I am sitting on the floor of a village longhouse, a three-day boat ride from the nearest town. The wooden walls around me are painted with colorful animals and mystical beasts of the forest and the water, while the ceiling is inhabited by magnificently carved hornbills and monkeys. Sitting in a circle of women -around one of the many enormous aluminum pots, in which the freshly shredded coconut is blended with rice - we are preparing the sweet emping, the ceremonial dish for the annual „new rice” festival.
’Is it good already?’ - I ask a garrulous burly woman next to me. ’More time’ - she answers lightly, and continues to talk. She talks about traditions long gone by, times when people still wandered the forest, times when each member of the tribe lived in the longhouse, and she talks about grandchildren who go to the university and never come back.

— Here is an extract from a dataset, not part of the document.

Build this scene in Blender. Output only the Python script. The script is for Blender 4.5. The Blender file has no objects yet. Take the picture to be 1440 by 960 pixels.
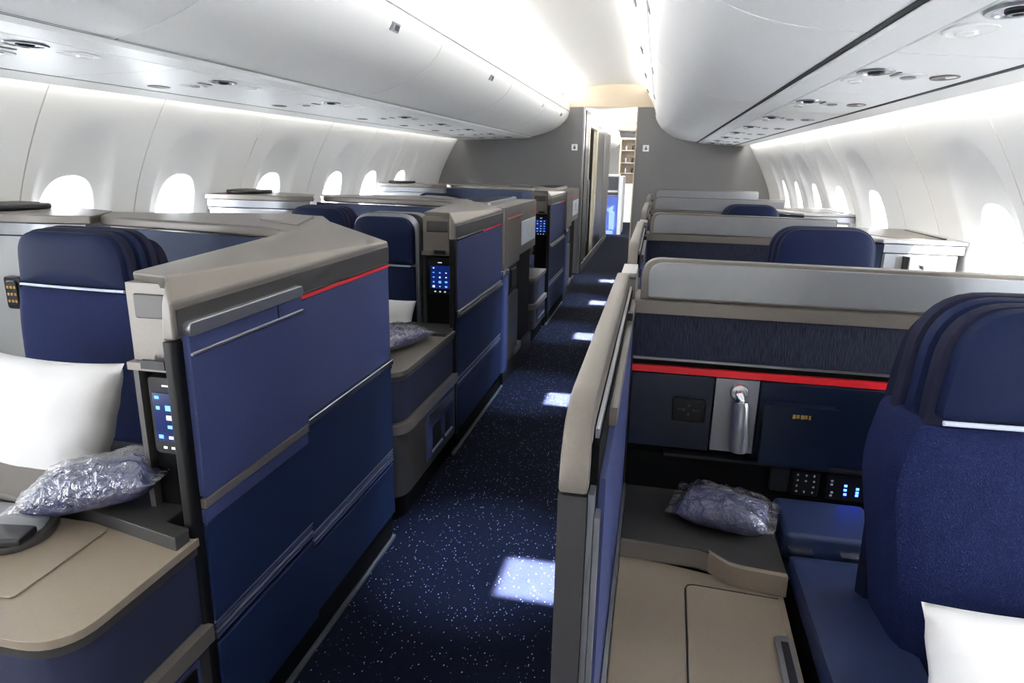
import bpy, bmesh, math, random
from mathutils import Vector, Matrix, noise

random.seed(7)
C = bpy.context.scene.collection
SC = bpy.context.scene

# ------------------------------------------------------------------ camera, world, sun, exposure
def make_camera():
    p, a, ro = math.radians(15.0), math.radians(11.8), math.radians(1.1)
    sa, ca, sp, cp = math.sin(a), math.cos(a), math.sin(p), math.cos(p)
    f = Vector((-sa*cp, ca*cp, -sp)); r0 = Vector((ca, sa, 0)); u0 = Vector((-sa*sp, ca*sp, cp))
    r = math.cos(ro)*r0 + math.sin(ro)*u0
    u = math.cos(ro)*u0 - math.sin(ro)*r0
    cam = bpy.data.cameras.new('camera')
    cam.sensor_width = 36.0; cam.lens = 935/1440*36; cam.clip_start = .02; cam.clip_end = 200
    o = bpy.data.objects.new('camera', cam); C.objects.link(o)
    o.matrix_world = Matrix(((r.x, u.x, -f.x, 0), (r.y, u.y, -f.y, 0), (r.z, u.z, -f.z, 1.4), (0, 0, 0, 1)))
    SC.camera = o
make_camera()

w = bpy.data.worlds.new('daylight'); SC.world = w; w.use_nodes = True
bg = w.node_tree.nodes['Background']
bg.inputs['Color'].default_value = (.92, .96, 1, 1); bg.inputs['Strength'].default_value = 8.0

sun = bpy.data.lights.new('sun', 'SUN'); sun.energy = 9.0; sun.angle = .009; sun.color = (1, .97, .92)
so = bpy.data.objects.new('sun', sun); C.objects.link(so)
so.rotation_euler = Vector((-.62, .66, -.42)).to_track_quat('-Z', 'Y').to_euler()

SC.view_settings.view_transform = 'Standard'; SC.view_settings.look = 'None'
SC.view_settings.gamma = 1.0; SC.view_settings.use_curve_mapping = False
SC.view_settings.exposure = 1.87
SC.cycles.max_bounces = 10; SC.cycles.diffuse_bounces = 6; SC.cycles.transparent_max_bounces = 16
SC.cycles.use_light_tree = False
SC.cycles.sample_clamp_indirect = 6.0

def area(name, loc, target, sx, sy, power, color=(1, 1, 1), spread=math.pi):
    l = bpy.data.lights.new(name, 'AREA'); l.shape = 'RECTANGLE'; l.size = sx; l.size_y = sy
    l.energy = power; l.color = color; l.spread = spread
    o = bpy.data.objects.new(name, l); C.objects.link(o)
    d = Vector(target) - Vector(loc)
    z = -d.normalized(); y = Vector((0, 1, 0)); y = (y - z*y.dot(z)).normalized(); x = y.cross(z)
    o.matrix_world = Matrix(((x.x, y.x, z.x, loc[0]), (x.y, y.y, z.y, loc[1]), (x.z, y.z, z.z, loc[2]), (0, 0, 0, 1)))
    return o
YA, YB = -1.5, 8.72
YM, YL = (YA+YB)/2, YB-YA
# cove tubes over the bins, wash tubes above the window panels, lamps of the lobby beyond the bulkhead, one an added uplight
area('cove_light', (-1.225, YM, 2.215), (-.80, YM, 2.40), .05, YL, 23, (1, .985, .96))
area('cove_light', (-.165, YM, 2.325), (-.62, YM, 2.40),   .03, YL, 12, (1, .985, .96))
area('wash_light', (-2.56, YM, 1.735), (-2.74, YM, 1.45), .03, YL, 4, (1, .97, .92))
area('wash_light', (1.01, YM, 1.70), (1.16, YM, 1.40), .03, YL, 11, (1, .97, .92))
area('lobby_light', (-.6, 11.0, 2.06), (-.6, 11.0, 0), .4, 2.6, 6, (1, .96, .9))
area('lobby_light', (-.36, 10.4, 1.75), (-.6, 10.4, 2.1), .15, 2.4, 5, (1, .97, .92))  # added uplight that brightens the lobby ceiling
area('cabin_light', (-.8, 15.8, 2.2), (-.8, 15.8, 0), 1.2, 4.0, 28, (1, .98, .95))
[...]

As the stories pass by, she picks up a small piece with her hand. She crumbles and tastes it, and says firmly ’Now it’s good’. While the aluminum bowls are taken away, one of the elderly women waves me to her. Her veiled eyes and deep wrinkles transmit wisdom, just as her elongated earlobes under the burden of heavy silver rings, and the tattoos creasing her hands like spiderwebs testify to an extincting tradition. As I crouch down, she carefully holds my arm, and when her tattooed hand touches mine I feel a shiver in my spine. She murmurs to me the words of an unknown language, whilst the atmosphere is somehow still familiar. A woman is translating, while she knots a forest green beaded bracelet around my wrist, but the words she whispers bind stronger than the thread. ’Your new dayak name is Lawing. You are no stranger anymore. You are family.’
As I cuddle myself in the sleeping bag that night, in the same room we prepared the food earlier that day, I can smell the lingering scent of coconut and rice on my skin. It will certainly ease in a couple of days, but I am not sure I would want to let it go away.